- _Given task_: Repeat exactly the lines from the start of the material below up to and including the "RectAreaLightUniformsLib.init();" line.

- _Stored data_:
-- Start --
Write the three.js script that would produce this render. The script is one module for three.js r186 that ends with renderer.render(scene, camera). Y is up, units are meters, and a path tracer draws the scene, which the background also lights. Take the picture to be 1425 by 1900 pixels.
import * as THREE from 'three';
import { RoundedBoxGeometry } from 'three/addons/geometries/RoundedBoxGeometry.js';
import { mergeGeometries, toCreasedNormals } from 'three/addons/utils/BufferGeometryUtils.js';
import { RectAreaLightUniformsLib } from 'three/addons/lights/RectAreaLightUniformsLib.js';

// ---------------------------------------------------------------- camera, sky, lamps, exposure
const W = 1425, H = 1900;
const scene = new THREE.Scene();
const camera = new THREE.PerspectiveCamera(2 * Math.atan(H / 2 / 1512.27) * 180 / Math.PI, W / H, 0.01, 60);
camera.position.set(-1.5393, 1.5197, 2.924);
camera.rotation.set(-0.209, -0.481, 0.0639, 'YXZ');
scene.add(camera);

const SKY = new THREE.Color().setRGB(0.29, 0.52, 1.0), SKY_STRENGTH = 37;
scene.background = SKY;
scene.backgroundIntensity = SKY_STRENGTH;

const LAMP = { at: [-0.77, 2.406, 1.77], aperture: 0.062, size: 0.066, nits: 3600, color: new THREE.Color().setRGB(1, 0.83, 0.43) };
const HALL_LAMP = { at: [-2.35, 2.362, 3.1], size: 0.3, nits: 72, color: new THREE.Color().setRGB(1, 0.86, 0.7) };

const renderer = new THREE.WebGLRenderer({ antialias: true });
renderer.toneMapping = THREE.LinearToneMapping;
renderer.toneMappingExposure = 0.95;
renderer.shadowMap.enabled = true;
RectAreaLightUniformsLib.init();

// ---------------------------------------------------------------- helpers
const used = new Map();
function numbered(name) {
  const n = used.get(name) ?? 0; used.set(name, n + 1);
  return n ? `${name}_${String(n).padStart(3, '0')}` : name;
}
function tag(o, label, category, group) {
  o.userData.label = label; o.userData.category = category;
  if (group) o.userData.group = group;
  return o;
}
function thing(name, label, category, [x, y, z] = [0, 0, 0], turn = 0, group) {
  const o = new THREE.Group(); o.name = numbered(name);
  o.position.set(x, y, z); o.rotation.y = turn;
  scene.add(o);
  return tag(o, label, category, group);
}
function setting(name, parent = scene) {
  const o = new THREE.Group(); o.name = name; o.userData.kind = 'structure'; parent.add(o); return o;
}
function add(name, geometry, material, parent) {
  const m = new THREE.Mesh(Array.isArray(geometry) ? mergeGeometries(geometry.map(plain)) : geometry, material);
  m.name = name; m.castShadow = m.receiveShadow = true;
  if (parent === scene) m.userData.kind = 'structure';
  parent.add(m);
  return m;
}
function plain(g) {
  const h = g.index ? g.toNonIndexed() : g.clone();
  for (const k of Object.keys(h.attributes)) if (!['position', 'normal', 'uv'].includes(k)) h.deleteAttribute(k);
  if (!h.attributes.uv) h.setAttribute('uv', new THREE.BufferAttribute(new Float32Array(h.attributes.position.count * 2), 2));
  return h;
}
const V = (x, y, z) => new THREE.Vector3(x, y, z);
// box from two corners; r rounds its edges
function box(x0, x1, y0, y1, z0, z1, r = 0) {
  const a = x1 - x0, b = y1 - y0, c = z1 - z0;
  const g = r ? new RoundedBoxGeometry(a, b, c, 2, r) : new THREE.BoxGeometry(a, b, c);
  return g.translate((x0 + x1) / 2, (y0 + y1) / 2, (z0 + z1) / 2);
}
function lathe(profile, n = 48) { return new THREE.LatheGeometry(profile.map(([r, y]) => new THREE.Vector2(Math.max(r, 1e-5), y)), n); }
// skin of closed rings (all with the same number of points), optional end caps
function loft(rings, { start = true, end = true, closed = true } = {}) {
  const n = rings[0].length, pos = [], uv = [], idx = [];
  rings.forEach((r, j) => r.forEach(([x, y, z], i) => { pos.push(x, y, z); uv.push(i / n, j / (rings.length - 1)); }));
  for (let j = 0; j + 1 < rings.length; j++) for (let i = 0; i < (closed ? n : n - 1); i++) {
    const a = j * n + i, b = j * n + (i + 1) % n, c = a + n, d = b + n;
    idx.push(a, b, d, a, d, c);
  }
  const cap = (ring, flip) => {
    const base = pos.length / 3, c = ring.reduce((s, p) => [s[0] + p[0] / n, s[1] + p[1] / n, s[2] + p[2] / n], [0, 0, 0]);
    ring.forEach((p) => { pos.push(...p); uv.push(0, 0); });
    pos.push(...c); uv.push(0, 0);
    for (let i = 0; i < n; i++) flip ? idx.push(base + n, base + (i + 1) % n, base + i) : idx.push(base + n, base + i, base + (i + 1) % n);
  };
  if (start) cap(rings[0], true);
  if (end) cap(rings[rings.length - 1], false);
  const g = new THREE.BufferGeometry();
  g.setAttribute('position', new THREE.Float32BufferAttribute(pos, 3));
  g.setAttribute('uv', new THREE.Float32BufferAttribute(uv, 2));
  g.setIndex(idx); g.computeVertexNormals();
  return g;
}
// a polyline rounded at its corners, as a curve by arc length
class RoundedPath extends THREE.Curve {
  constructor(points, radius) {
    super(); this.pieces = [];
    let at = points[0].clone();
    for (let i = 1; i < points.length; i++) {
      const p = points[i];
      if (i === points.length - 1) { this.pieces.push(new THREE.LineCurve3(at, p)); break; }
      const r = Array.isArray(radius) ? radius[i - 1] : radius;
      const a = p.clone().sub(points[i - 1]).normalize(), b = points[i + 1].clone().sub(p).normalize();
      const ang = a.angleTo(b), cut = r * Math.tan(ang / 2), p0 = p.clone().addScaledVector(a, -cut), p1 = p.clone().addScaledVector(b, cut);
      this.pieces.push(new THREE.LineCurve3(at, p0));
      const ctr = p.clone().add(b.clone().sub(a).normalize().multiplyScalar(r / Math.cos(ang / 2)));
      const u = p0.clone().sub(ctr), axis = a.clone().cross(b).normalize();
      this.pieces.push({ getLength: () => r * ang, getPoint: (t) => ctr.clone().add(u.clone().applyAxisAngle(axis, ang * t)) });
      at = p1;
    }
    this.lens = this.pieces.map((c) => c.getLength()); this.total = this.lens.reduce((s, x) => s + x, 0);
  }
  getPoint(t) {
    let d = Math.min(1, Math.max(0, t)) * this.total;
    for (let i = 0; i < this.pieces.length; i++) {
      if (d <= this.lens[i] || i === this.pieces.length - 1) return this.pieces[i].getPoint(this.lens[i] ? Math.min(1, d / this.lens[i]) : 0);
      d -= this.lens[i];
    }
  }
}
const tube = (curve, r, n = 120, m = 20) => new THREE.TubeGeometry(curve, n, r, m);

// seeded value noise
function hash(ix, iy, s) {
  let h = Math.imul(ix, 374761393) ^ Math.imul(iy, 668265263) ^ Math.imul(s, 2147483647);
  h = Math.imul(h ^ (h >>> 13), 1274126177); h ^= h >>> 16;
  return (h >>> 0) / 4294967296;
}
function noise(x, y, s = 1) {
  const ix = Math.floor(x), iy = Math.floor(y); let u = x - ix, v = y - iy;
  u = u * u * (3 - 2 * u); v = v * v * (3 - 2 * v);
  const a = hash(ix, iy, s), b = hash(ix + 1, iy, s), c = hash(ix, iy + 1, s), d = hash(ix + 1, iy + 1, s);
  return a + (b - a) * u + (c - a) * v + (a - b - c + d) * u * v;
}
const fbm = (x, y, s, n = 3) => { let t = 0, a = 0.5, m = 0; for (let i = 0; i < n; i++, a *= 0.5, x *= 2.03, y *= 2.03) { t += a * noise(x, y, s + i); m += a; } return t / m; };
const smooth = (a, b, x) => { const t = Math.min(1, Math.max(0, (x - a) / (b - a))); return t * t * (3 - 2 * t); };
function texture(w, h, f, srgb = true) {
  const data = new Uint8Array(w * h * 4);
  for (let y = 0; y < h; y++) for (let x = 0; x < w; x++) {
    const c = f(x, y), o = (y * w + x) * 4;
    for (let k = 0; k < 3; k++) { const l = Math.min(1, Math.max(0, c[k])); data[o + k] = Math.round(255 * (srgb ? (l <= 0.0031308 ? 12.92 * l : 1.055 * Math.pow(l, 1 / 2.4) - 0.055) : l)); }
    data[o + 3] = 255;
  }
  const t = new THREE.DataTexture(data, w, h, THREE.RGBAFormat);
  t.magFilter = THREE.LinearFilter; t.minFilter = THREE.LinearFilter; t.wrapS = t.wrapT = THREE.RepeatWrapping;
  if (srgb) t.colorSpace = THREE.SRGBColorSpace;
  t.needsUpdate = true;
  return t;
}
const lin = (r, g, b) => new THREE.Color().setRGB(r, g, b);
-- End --
- _Solution for this problem_:
Write the three.js script that would produce this render. The script is one module for three.js r186 that ends with renderer.render(scene, camera). Y is up, units are meters, and a path tracer draws the scene, which the background also lights. Take the picture to be 1425 by 1900 pixels.
import * as THREE from 'three';
import { RoundedBoxGeometry } from 'three/addons/geometries/RoundedBoxGeometry.js';
import { mergeGeometries, toCreasedNormals } from 'three/addons/utils/BufferGeometryUtils.js';
import { RectAreaLightUniformsLib } from 'three/addons/lights/RectAreaLightUniformsLib.js';

// ---------------------------------------------------------------- camera, sky, lamps, exposure
const W = 1425, H = 1900;
const scene = new THREE.Scene();
const camera = new THREE.PerspectiveCamera(2 * Math.atan(H / 2 / 1512.27) * 180 / Math.PI, W / H, 0.01, 60);
camera.position.set(-1.5393, 1.5197, 2.924);
camera.rotation.set(-0.209, -0.481, 0.0639, 'YXZ');
scene.add(camera);

const SKY = new THREE.Color().setRGB(0.29, 0.52, 1.0), SKY_STRENGTH = 37;
scene.background = SKY;
scene.backgroundIntensity = SKY_STRENGTH;

const LAMP = { at: [-0.77, 2.406, 1.77], aperture: 0.062, size: 0.066, nits: 3600, color: new THREE.Color().setRGB(1, 0.83, 0.43) };
const HALL_LAMP = { at: [-2.35, 2.362, 3.1], size: 0.3, nits: 72, color: new THREE.Color().setRGB(1, 0.86, 0.7) };

const renderer = new THREE.WebGLRenderer({ antialias: true });
renderer.toneMapping = THREE.LinearToneMapping;
renderer.toneMappingExposure = 0.95;
renderer.shadowMap.enabled = true;
RectAreaLightUniformsLib.init();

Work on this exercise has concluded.